The task »
Leave out all pictures. Return exactly the lines from the top of the material through the line containing "random.seed(7)".

Provided data »
***

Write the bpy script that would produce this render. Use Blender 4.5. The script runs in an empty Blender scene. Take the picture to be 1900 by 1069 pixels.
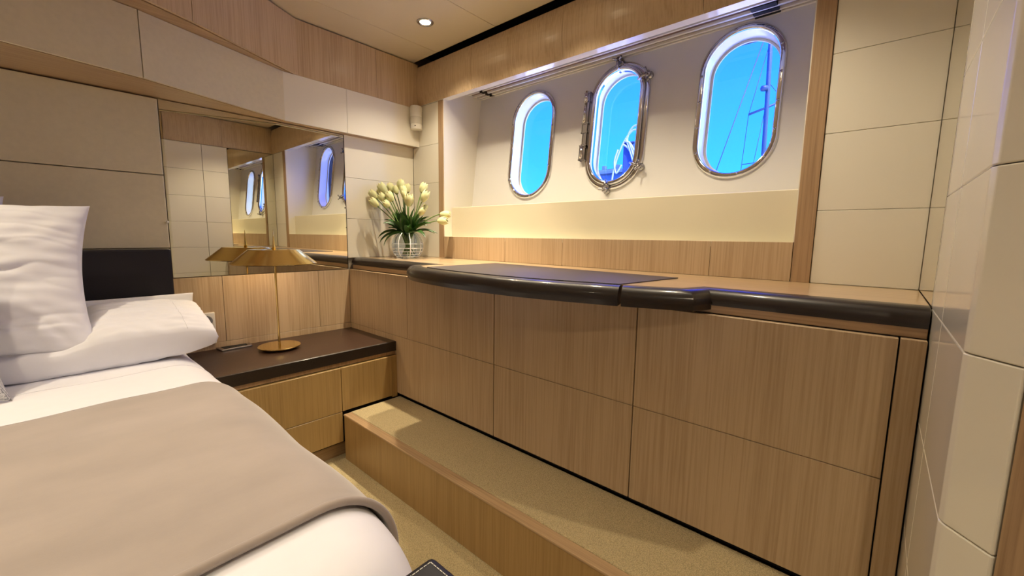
import bpy, bmesh, math, random
from mathutils import Vector, Matrix, noise
R = math.radians
PI = math.pi
C = bpy.context.scene.collection
S = bpy.context.scene
random.seed(7)

# ------------------------------------------------------------------ camera
cd = bpy.data.cameras.new('camera')
cam = bpy.data.objects.new('camera', cd); C.objects.link(cam)
cd.sensor_fit = 'HORIZONTAL'; cd.sensor_width = 36.0
cd.lens = 769.58 * 36.0 / 1900.0
cd.clip_start = 0.01; cd.clip_end = 500
cr = Vector((0.74821096, 0.66333645, 0.01284961)); cu = Vector((-0.09204834, 0.08460682, 0.99215361)); cf = Vector((-0.65704449, 0.74352299, -0.12436277))
M = Matrix((cr, cu, -cf)).transposed().to_4x4()
M.translation = (2.28151, -1.16381, 1.05813)
cam.matrix_world = M
S.camera = cam

# ------------------------------------------------------------------ world, view
S.view_settings.view_transform = 'Standard'
S.view_settings.look = 'None'
S.view_settings.gamma = 1.0
S.view_settings.use_curve_mapping = False
S.view_settings.exposure = 0.14
S.cycles.use_denoising = True
S.cycles.max_bounces = 10
S.cycles.diffuse_bounces = 5
S.cycles.glossy_bounces = 6
S.cycles.transparent_max_bounces = 16
S.cycles.sample_clamp_indirect = 6.0
S.cycles.caustics_reflective = True
S.cycles.blur_glossy = 0.3

SKY = 7.5
SKY_SUN_SIDE = 8.0
w = bpy.data.worlds.new('sky'); S.world = w; w.use_nodes = True
nt = w.node_tree; nt.nodes.clear()
out = nt.nodes.new('ShaderNodeOutputWorld'); bg = nt.nodes.new('ShaderNodeBackground')
tc = nt.nodes.new('ShaderNodeTexCoord'); sx = nt.nodes.new('ShaderNodeSeparateXYZ'); rp = nt.nodes.new('ShaderNodeValToRGB')
nt.links.new(tc.outputs['Generated'], sx.inputs[0]); nt.links.new(sx.outputs['Z'], rp.inputs[0])
rp.color_ramp.elements[0].position = 0.0; rp.color_ramp.elements[0].color = (0.010, 0.125, 0.80, 1)
rp.color_ramp.elements[1].position = 0.5; rp.color_ramp.elements[1].color = (0.005, 0.038, 0.80, 1)
e = rp.color_ramp.elements.new(0.18); e.color = (0.008, 0.088, 0.80, 1)
nt.links.new(rp.outputs[0], bg.inputs[0]); bg.inputs[1].default_value = SKY
# the half of the sky around the sun is a bright pale haze
dt = nt.nodes.new('ShaderNodeVectorMath'); dt.operation = 'DOT_PRODUCT'; dt.inputs[1].default_value = (1.0, 0.0, 0.0)
nt.links.new(tc.outputs['Generated'], dt.inputs[0])
mr = nt.nodes.new('ShaderNodeMapRange'); mr.interpolation_type = 'SMOOTHSTEP'
mr.inputs['From Min'].default_value = 0.0; mr.inputs['From Max'].default_value = 0.9
nt.links.new(dt.outputs['Value'], mr.inputs['Value'])
bg2 = nt.nodes.new('ShaderNodeBackground'); bg2.inputs[0].default_value = (0.40, 0.60, 1.0, 1); bg2.inputs[1].default_value = SKY_SUN_SIDE
mxs = nt.nodes.new('ShaderNodeMixShader')
nt.links.new(mr.outputs[0], mxs.inputs[0]); nt.links.new(bg.outputs[0], mxs.inputs[1]); nt.links.new(bg2.outputs[0], mxs.inputs[2])
nt.links.new(mxs.outputs[0], out.inputs[0])

sund = bpy.data.lights.new('sun', 'SUN'); sund.energy = 9.0; sund.angle = R(0.6); sund.color = (1.0, 0.93, 0.82)
sun = bpy.data.objects.new('sun', sund); C.objects.link(sun)
sun.rotation_euler = (R(30), 0, R(40))     # high from the port side, lights the faces we see outside

# ------------------------------------------------------------------ helpers
def srgb(r, g, b):
    f = lambda c: (c / 255 / 12.92) if c / 255 <= 0.04045 else ((c / 255 + 0.055) / 1.055) ** 2.4
    return (f(r), f(g), f(b), 1)

def obj(name, bm, m, parent=None, smooth=False, top_origin=True):
    """bm is in world coordinates; a child is shifted into its parent's frame."""
    me = bpy.data.meshes.new(name)
    if parent is not None:
        o0 = WP[parent.name]
    else:
        if top_origin and len(bm.verts):
            xs = [v.co.x for v in bm.verts]; ys = [v.co.y for v in bm.verts]; zs = [v.co.z for v in bm.verts]
            o0 = Vector(((min(xs) + max(xs)) / 2, (min(ys) + max(ys)) / 2, min(zs)))
        else:
            o0 = Vector((0, 0, 0))
    bmesh.ops.translate(bm, verts=bm.verts[:], vec=-o0)
    bm.normal_update()
    if smooth:
        for f in bm.faces: f.smooth = True
    bm.to_mesh(me); bm.free()
    ms = m if isinstance(m, (list, tuple)) else [m]
    for q in ms: me.materials.append(q)
    o = bpy.data.objects.new(name, me); C.objects.link(o)
    if parent is not None:
        o.parent = parent; WP[o.name] = o0.copy()
    else:
        o.location = o0; WP[o.name] = o0.copy()
    return o
WP = {}

def tag(o, label, cat, group=None):
    o['label'] = label; o['category'] = cat
    if group: o['group'] = group
    return o

def thing(name, label, cat, loc, group=None):
    o = bpy.data.objects.new(name, None); C.objects.link(o); o.location = loc
    o.empty_display_size = 0.05
    WP[o.name] = Vector(loc)
    return tag(o, label, cat, group)

def struct(name, bm, m, parent=None, smooth=False):
    o = obj(name, bm, m, parent, smooth)
    if parent is None: o['kind'] = 'structure'
    return o

def B(): return bmesh.new()

def merge(bm, b2, mi=0):
    me = bpy.data.meshes.new('tmp'); 
    for f in b2.faces: f.material_index = mi
    b2.to_mesh(me); b2.free(); bm.from_mesh(me); bpy.data.meshes.remove(me)

def box(bm, x0, x1, y0, y1, z0, z1, bev=0.0, seg=1, mi=0):
    b = bmesh.new(); bmesh.ops.create_cube(b, size=1)
    for v in b.verts:
        v.co = Vector(((x0 + x1) / 2 + v.co.x * (x1 - x0), (y0 + y1) / 2 + v.co.y * (y1 - y0), (z0 + z1) / 2 + v.co.z * (z1 - z0)))
    if bev > 0:
        bmesh.ops.bevel(b, geom=b.edges[:], offset=bev, segments=seg, affect='EDGES', profile=0.5)
    merge(bm, b, mi); return bm

def prism(bm, pts, z0, z1, bev=0.0, seg=1, mi=0):
    b = bmesh.new()
    lo = [b.verts.new((p[0], p[1], z0)) for p in pts]; hi = [b.verts.new((p[0], p[1], z1)) for p in pts]
    n = len(pts)
    b.faces.new(lo[::-1]); b.faces.new(hi)
    for i in range(n):
        b.faces.new((lo[i], lo[(i + 1) % n], hi[(i + 1) % n], hi[i]))
    bmesh.ops.recalc_face_normals(b, faces=b.faces[:])
    if bev > 0:
        bmesh.ops.bevel(b, geom=b.edges[:], offset=bev, segments=seg, affect='EDGES', profile=0.5)
    merge(bm, b, mi); return bm

def tube(bm, pts, r, n=10, cap=True, mi=0):
    b = bmesh.new(); rings = []
    pts = [Vector(p) for p in pts]; k = len(pts)
    rr = r if isinstance(r, (list, tuple)) else [r] * k
    prev = None
    for i, p in enumerate(pts):
        t = (pts[min(i + 1, k - 1)] - pts[max(i - 1, 0)]).normalized()
        if prev is None:
            a = Vector((0, 0, 1)) if abs(t.z) < 0.9 else Vector((1, 0, 0))
            u = t.cross(a).normalized()
        else:
            u = (prev - t * prev.dot(t)).normalized()
        prev = u; v = t.cross(u)
        rings.append([b.verts.new(p + (u * math.cos(2 * PI * j / n) + v * math.sin(2 * PI * j / n)) * rr[i]) for j in range(n)])
    for i in range(k - 1):
        for j in range(n):
            b.faces.new((rings[i][j], rings[i][(j + 1) % n], rings[i + 1][(j + 1) % n], rings[i + 1][j]))
    if cap:
        b.faces.new(rings[0][::-1]); b.faces.new(rings[-1])
    for f in b.faces: f.smooth = True
    bmesh.ops.recalc_face_normals(b, faces=b.faces[:])
    merge(bm, b, mi); return bm

def lathe(bm, prof, c, n=48, M4=None, mi=0, closed=False):
    """prof: list of (r, z) ; around vertical axis through c."""
    b = bmesh.new(); rings = []
    for r, z in prof:
        if r < 1e-6: rings.append([b.verts.new((0, 0, z))])
        else: rings.append([b.verts.new((r * math.cos(2 * PI * j / n), r * math.sin(2 * PI * j / n), z)) for j in range(n)])
    L = len(rings)
    for i in range(L if closed else L - 1):
        A, D = rings[i], rings[(i + 1) % L]
        for j in range(n):
            k = (j + 1) % n
            if len(A) == 1 and len(D) == 1: continue
            if len(A) == 1: b.faces.new((A[0], D[k], D[j]))
            elif len(D) == 1: b.faces.new((A[j], A[k], D[0]))
            else: b.faces.new((A[j], A[k], D[k], D[j]))
    for f in b.faces: f.smooth = True
    bmesh.ops.recalc_face_normals(b, faces=b.faces[:])
    T = Matrix.Translation(Vector(c)) @ (M4 if M4 else Matrix.Identity(4))
    bmesh.ops.transform(b, matrix=T, verts=b.verts[:])
    merge(bm, b, mi); return bm

def grid(bm, fn, nu, nv, closed_u=False, mi=0):
    b = bmesh.new()
    P = [[b.verts.new(fn(i / nu, j / nv)) for j in range(nv + 1)] for i in range(nu if closed_u else nu + 1)]
    m_ = len(P)
    for i in range(nu):
        for j in range(nv):
            a = P[i][j]; c2 = P[(i + 1) % m_][j]; d = P[(i + 1) % m_][j + 1]; e2 = P[i][j + 1]
            b.faces.new((a, c2, d, e2))
    for f in b.faces: f.smooth = True
    merge(bm, b, mi); return bm

def solid(bm, t):
    g = bmesh.ops.solidify(bm, geom=bm.faces[:], thickness=t)
    return bm

def N3(x, y, z, s=1.0): return noise.noise(Vector((x * s, y * s, z * s)))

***

In response »
Write the bpy script that would produce this render. Use Blender 4.5. The script runs in an empty Blender scene. Take the picture to be 1900 by 1069 pixels.
import bpy, bmesh, math, random
from mathutils import Vector, Matrix, noise
R = math.radians
PI = math.pi
C = bpy.context.scene.collection
S = bpy.context.scene
random.seed(7)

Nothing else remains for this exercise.